Into the Past

Dandelion Wine by Ray Bradbury

Dandelion Wine by Ray Bradbury

“It was June and long past time for buying the special shoes that were quiet as summer rain falling on the walks. June and the earth full of raw power and everything everywhere in motion.  The grass was still pouring in from the country, surrounding the sides, stranding the houses.  Any moment the town would capsize, go down and leave not a stir in the clover and weeds.  And here Douglas stood, trapped on dead cement and red-brick streets, hardly able to move.”
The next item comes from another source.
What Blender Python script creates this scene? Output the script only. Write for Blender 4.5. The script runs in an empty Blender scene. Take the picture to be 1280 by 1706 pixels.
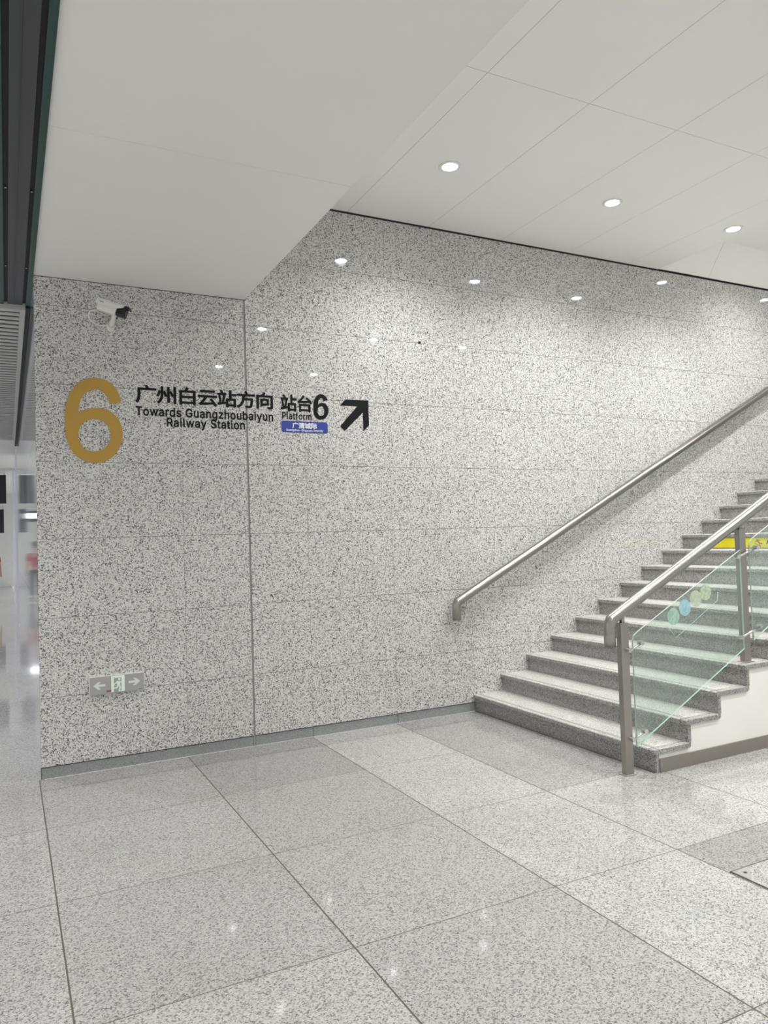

The opening piece in Ray Bradbury’s Dandelion Wine finds Doug Spaulding at the start of his twelfth summer, yearning for a pair of running shoes that will let him be a part of the glorious season. Like the dandelion wine bottled and stored in his grandparents’ cellar, the memories of that long-ago summer are preserved to be savored by his readers.

Mable Riley: A Reliable Record of Humdrum, Peril and Romance by Marthe Jocelyn

Mable Riley

1901, Ontario, Canada

Riding the train to a small farming community, young Mable and her older—and rather bossily annoying—sister Viola are about to embark on an autumn of possibilities, although certainly everything seems dull as dishwater on the surface. Goodhand Farm, where they will be rooming, seems the same as countless other family dairy farms, and the one-room school where 19-year-old Viola will be teaching seems much like countless others across territory.  But there are some very important details in Marthe Jocelyn’s book, Mabel Riley, that change the dull into the brilliant to illuminate the friction of a swiftly changing world.

Search of the Moon King’s Daughter by Linda Holeman

Search of the Moon King's Daughter

Near Manchester, England, in 1836, Emmeline Roke finished a piece of golden embroidery on a blue silk gown. It wasn’t her gown. Had she enough money for such a dress, she would have used it to buy better food and other small comforts for her family. At fifteen, her sewing work was an important source of income for them. Everyone in her family worked—her beautiful, willful, widowed mother in the fabric mill whilst her beloved little brother, deaf-mute since nearly his birth, also did piece work. Life in the all-too-real world of Linda Holeman’s Search of the Moon King’s Daughter is hard for the Roke family, and it’s about to get harder.

Emmeline remembers that it wasn’t always this way. Not too long ago, they lived in a small cottage attached to the village grocery shop. Her father Jasper Roke may have been destined for greater things, but he gave it up when he met Emmeline’s mother, Catherine. He took the job running the shop, which came with the cottage. If he was a bit lazy and closed down for the afternoon when he felt like taking them all out for a picnic and reading poetry and fairy stories to his family, it was no matter to him. But when he died suddenly, everything came apart.  The little family had to move to another town—a mill town—where there was work to be had. It was a hard life, but it was doable—until the day Catherine Roke was hideously injured at her loom.